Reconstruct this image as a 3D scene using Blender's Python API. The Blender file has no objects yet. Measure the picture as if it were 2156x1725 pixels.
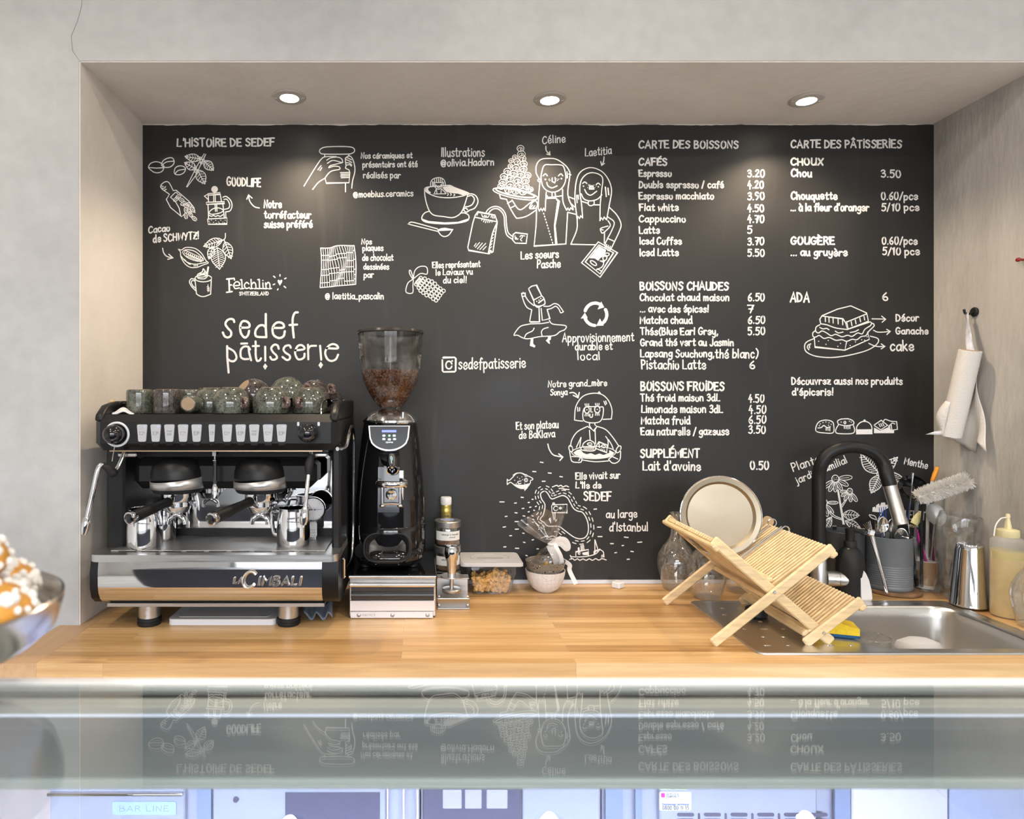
import bpy, math, random
from mathutils import Vector as V, Matrix
random.seed(7)
S = bpy.context.scene
COL = S.collection
# ---------------------------------------------------------------- camera, world, lights, exposure
F_PX, VX, VY, CAMZ, DB = 1391.0, 889.0, 840.0, 1.515, 2.2
CT = 0.90                      # height of the worktop
cd = bpy.data.cameras.new('camera'); cam = bpy.data.objects.new('camera', cd); COL.objects.link(cam)
cam.location = (0, 0, CAMZ); cam.rotation_euler = (math.radians(90), 0, 0)
cd.sensor_width = 36; cd.sensor_fit = 'HORIZONTAL'; cd.lens = 36 * F_PX / 2156
cd.shift_x = (1078 - VX) / 2156; cd.shift_y = -(862.5 - VY) / 2156
cd.clip_start = 0.02
cd.dof.use_dof = True; cd.dof.focus_distance = 1.95; cd.dof.aperture_fstop = 7.5
S.camera = cam
S.view_settings.view_transform = 'Standard'; S.view_settings.look = 'None'
S.view_settings.gamma = 1; S.view_settings.use_curve_mapping = False
S.view_settings.exposure = 0.24
S.cycles.use_denoising = True
S.cycles.max_bounces = 10; S.cycles.transparent_max_bounces = 24; S.cycles.sample_clamp_indirect = 4.0
W = bpy.data.worlds.new('World'); S.world = W; W.use_nodes = True
wn = W.node_tree; bg = wn.nodes['Background']
_tc = wn.nodes.new('ShaderNodeTexCoord'); _sx = wn.nodes.new('ShaderNodeSeparateXYZ'); _rp = wn.nodes.new('ShaderNodeValToRGB')
wn.links.new(_tc.outputs['Generated'], _sx.inputs[0]); wn.links.new(_sx.outputs['Z'], _rp.inputs[0]); wn.links.new(_rp.outputs[0], bg.inputs['Color'])
_e = _rp.color_ramp.elements; _e[0].position = 0.0; _e[0].color = (.16, .16, .16, 1); _e[1].position = .16; _e[1].color = (.92, .96, 1.0, 1); _k = _e.new(.03); _k.color = (.32, .33, .35, 1)
bg.inputs['Strength'].default_value = 11.0          # sky over the street outside the shop window

def light(name, kind, loc, energy, color, rot=(0, 0, 0), **kw):
    l = bpy.data.lights.new(name, kind); l.energy = energy; l.color = color
    for k, v in kw.items(): setattr(l, k, v)
    o = bpy.data.objects.new(name, l); COL.objects.link(o); o.location = loc; o.rotation_euler = rot
    return o
R = math.radians
# daylight through the shop window behind the camera (sky portal), ceiling luminaires of the shop
_pt = light('daylight', 'AREA', (0.3, -3.40, 1.55), 1, (1, 1, 1), (R(90), 0, 0), shape='RECTANGLE', size=4.5, size_y=2.3)
_pt.data.cycles.is_portal = True
for lx, ly in ((-1.3, -0.6), (0.6, -0.6), (2.4, -0.6), (-1.3, 0.75), (0.6, 0.75), (2.4, 0.75)):
    light('shop_lamp', 'AREA', (lx, ly, 3.08), 9.0, (1.0, 0.89, 0.77), (0, 0, 0), shape='DISK', size=0.16)
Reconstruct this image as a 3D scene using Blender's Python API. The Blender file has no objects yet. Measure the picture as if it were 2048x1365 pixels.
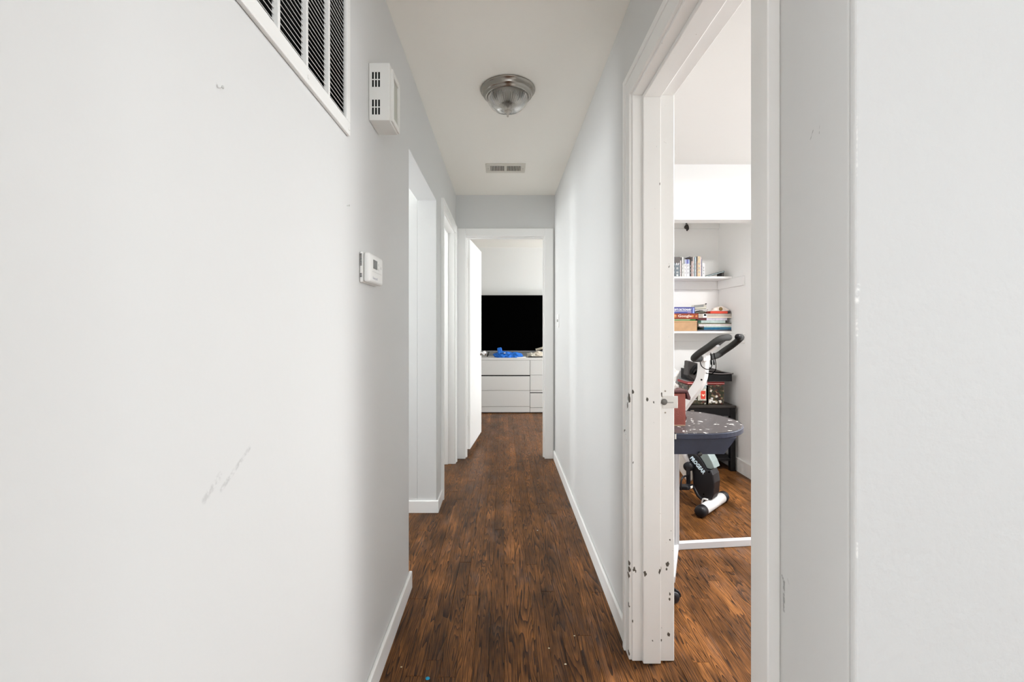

______

> **YOUR GOAL**
Look through the material above and pick out each line holding the word "objects".

> **EXERCISE OUTPUT**
Reconstruct this image as a 3D scene using Blender's Python API. The Blender file has no objects yet. Measure the picture as if it were 2156x1725 pixels.
cd = bpy.data.cameras.new('camera'); cam = bpy.data.objects.new('camera', cd); COL.objects.link(cam)
    o = bpy.data.objects.new(name, l); COL.objects.link(o); o.location = loc; o.rotation_euler = rot
Reconstruct this image as a 3D scene using Blender's Python API. The Blender file has no objects yet. Measure the picture as if it were 2048x1365 pixels.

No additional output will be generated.